Pull out every line containing the string "scene".
----------------------------------------
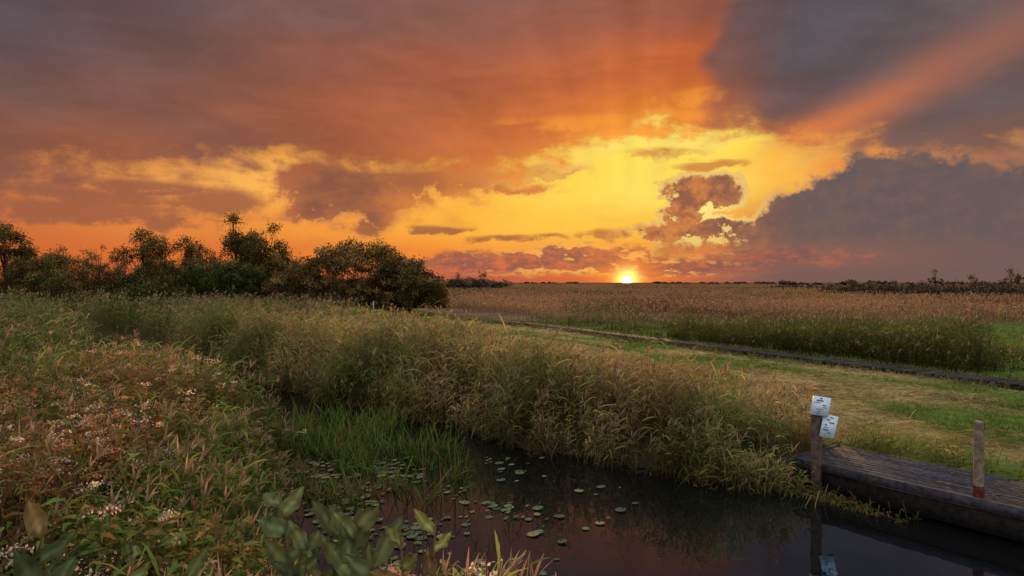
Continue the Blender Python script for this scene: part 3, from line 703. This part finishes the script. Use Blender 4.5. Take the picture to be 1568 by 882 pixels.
col=mix(smooth(st+fine*2.8+wisp*1.4,-0.45,0.55)*0.88,col,mix(near,lin((158,95,68)),lin((214,134,68))))
lb=blobs([(760,403,130,20),(900,398,120,24),(1060,410,150,13),(1180,395,130,18),(690,402,60,14)],comb(Az+wisp*3.0,El+fine*1.6))
lowf=noise(comb(Az*0.8,El*1.9,20.0),0.9,5,0.6)-0.5
lbd=lb*0.7+lowf*2.2+wisp*1.0+0.0
lowc=mix(smooth(lowf*1.5+fine*1.2,-0.2,0.35),lin((142,88,78)),lin((212,112,70)))
lba=smooth(lbd,-0.22,0.30)*smooth(lb,-0.3,0.3)
lrim=smooth(lbd,-0.35,-0.02)*(1.0-smooth(lbd,0.0,0.32))*smooth(lb,-0.3,0.3)
col=mix(lba*0.92,col,lowc)
col=mix(lrim*(1.0-smooth(m_('ABSOLUTE',Az-8.0),4.0,14.0))*0.85,col,lin((255,186,90)))
P1=comb(Az+w1*3+fine*3.6,El+w2*1.2+fine*3.0)
lump=blobs([(545,295,95,46),(500,285,70,40),(480,318,36,24),(572,335,36,30),(650,278,120,26),(790,288,62,13),(720,272,80,20),(840,262,60,10)],P1)
ld=lump+fine*2.0+wisp*1.2
col=layer(col,ld,0.42,mix(smooth(fine*1.4+wisp-ld*0.25,-0.35,0.25),mix(smooth(Az,-14.0,-3.0),lin((138,88,68)),lin((194,114,64))),mix(smooth(Az,-14.0,-3.0),lin((190,112,68)),lin((236,146,64)))),0.35,0.5)
edge=curve(AW*0.35+Az*0.65,[(-400,330),(0,288),(200,274),(330,258),(450,258),(500,262),(600,268),(740,272),(830,252),(900,238),(1000,222),(1080,214),(1150,216),(1185,236),(1230,228),(1300,232),(1350,243),(1480,240),(1520,238),(1568,232),(1900,215)])
dd=(El-edge)*0.5+wisp*3.2+w2*1.4+fine*2.6
shade=smooth(wisp*1.1+w2*0.8+fine*0.35,-0.4,0.4)
deck2=mix(shade,vm('SCALE',deckc,scale=0.84),vm('SCALE',deckc,scale=1.14))
al=smooth(dd,-0.6,1.0); col=mix(al,col,deck2)
rim=smooth(dd,-0.8,0.05)*(1.0-smooth(dd,0.05,1.7)); col=mix(rim*near*0.85,col,mix(smooth(dd,-0.2,1.0),lin((255,230,115)),lin((250,160,64))))
br=blobs([(880,190,110,14),(1055,150,45,12),(960,205,100,12),(1030,175,60,10)],comb(Az+wisp*4,El+wisp*2.0+fine*1.6))
col=mix(smooth(br+wisp*1.5+fine*2.4,-0.25,0.8)*0.6,col,lin((252,160,60)))
ang=m_('ARCTAN2',El-sunE,Az-sunA)
fan=noise(comb(ang*5.0,0.0,2.0),1.0,2,0.5)-0.5
fanm=smooth(El,5.0,13.0)
col=vm('SCALE',col,scale=1.0+fan*fanm*0.5)
a1,e1=S(1165,240); a2,e2=S(1568,45); ll=math.hypot(a2-a1,e2-e1); ux,uy=(a2-a1)/ll,(e2-e1)/ll
ta=(Az-a1)*ux+(El-e1)*uy; qa=(El-e1)*ux-(Az-a1)*uy
wid=1.0+m_('MAXIMUM',ta,0.0)*0.05; qq=(qa+w2*1.6+wisp*1.2)/wid
ray=m_('EXPONENT',qq*qq*-1.0)*smooth(ta,-1.5,4.0)*(1.0-smooth(ta,8.0,26.0)*0.65)
col=mix(ray*0.76,col,mix(smooth(ta,2.0,15.0),lin((234,130,66)),lin((176,108,84))))
tope=curve(Az,[(-400,436),(900,436),(985,420),(1010,375),(1080,372),(1140,355),(1160,330),(1200,298),(1260,272),(1310,246),(1360,243),(1430,240),(1480,244),(1500,258),(1530,262),(1568,252),(1700,240),(1900,250)])
bil=m_('ABSOLUTE',noise(comb(Az,El,12.0),0.75,4,0.55)-0.5)
bd=(tope-El)*0.45+fine*1.8-bil*1.6+0.28+w2*0.4
puff=blobs([(1070,290,54,24),(1050,312,34,34),(1030,354,70,14),(1104,292,34,24),(1095,350,50,16),(1170,360,80,22)],comb(Az+fine*4.0,El+fine*3.6))
bank=m_('MAXIMUM',bd,puff*1.3+fine*2.6-bil*1.6+0.12)
bankc=mix(smooth(Az,13.0,25.0),lin((150,94,70)),lin((103,89,88)))
bankc=mix(smooth(El,0.5,3.0),lin((120,90,84)),bankc)
lit=smooth(fine*1.6+bil*1.4,-0.12,0.35)
bankc=mix(lit*0.65*(1.0-smooth(Az,14.5,22.0)*0.92),bankc,lin((236,148,74)))
ba=smooth(bank,-0.2,0.34)*smooth(El,0.8,4.0)
rimB=smooth(bank,-0.3,-0.02)*(1.0-smooth(bank,0.0,0.42))*smooth(El,1.8,3.6)
nearB=m_('EXPONENT',m_('MULTIPLY',vm('DISTANCE',comb(Az,El),(S(1080,320)[0],S(1080,320)[1],0)),-0.21))
col=mix(ba,col,bankc); col=mix(m_('MINIMUM',rimB*nearB*2.3,1.0),col,mix(nearB,lin((220,144,88)),lin((255,232,130))))
hz=(1.0-smooth(El,0.3,2.8))*smooth(Az,12.0,24.0); col=mix(hz*0.8,col,lin((118,92,87)))
sky=nt.nodes.new('ShaderNodeTexSky'); sky.sky_type='NISHITA'; sky.sun_disc=False; sky.sun_elevation=math.radians(3.0); sky.sun_rotation=SUN_AZ; sky.dust_density=2.0
nsk=vm('SCALE',V(sky.outputs[0]),scale=0.12)
cn=noise(DIR,3.2,4,0.55); cl=mix(smooth(cn,0.4,0.62),(0.55,0.58,0.66),(1.7,1.5,1.25))
amb=vm('ADD',nsk,cl)
fa=m_('MAXIMUM',smooth(El,24.0,38.0),smooth(m_('ABSOLUTE',Az),46.0,95.0)*0.8)
AMB=1.06  # unseen sky overhead and behind camera, brightened to light the foreground
col=mix(fa,col,vm('SCALE',amb,scale=AMB))
g1=m_('EXPONENT',sd*sd*-1.3); g2=m_('EXPONENT',sd*sd*-0.10)
col=mix(g2*0.42,col,(1.0,0.30,0.03))
col=vm('ADD',col,vm('SCALE',(2.6,1.3,0.3),scale=g1))
disc=1.0-smooth(sd,0.28,0.40)
col=vm('ADD',col,vm('SCALE',(26.0,21.0,12.0),scale=disc))
bg=nt.nodes.new('ShaderNodeBackground'); L(col.k,bg.inputs[0]); bg.inputs[1].default_value=1.0
wo=nt.nodes.new('ShaderNodeOutputWorld'); L(bg.outputs[0],wo.inputs[0])
w.cycles.sampling_method='NONE'

# ------------------------------------------------------------------ sun
sl=bpy.data.lights.new('sun','SUN'); sl.energy=5.0; sl.angle=math.radians(0.6); sl.color=(1.0,0.55,0.2)
so=bpy.data.objects.new('sun',sl); scene.collection.objects.link(so)
el=math.radians(3.6); d=Vector((math.sin(SUN_AZ)*math.cos(el),math.cos(SUN_AZ)*math.cos(el),math.sin(el)))
so.rotation_euler=d.to_track_quat('Z','Y').to_euler(); so.location=(20,100,30)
----------------------------------------
Response to the exercise »
Continue the Blender Python script for this scene: part 3, from line 703. This part finishes the script. Use Blender 4.5. Take the picture to be 1568 by 882 pixels.
so=bpy.data.objects.new('sun',sl); scene.collection.objects.link(so)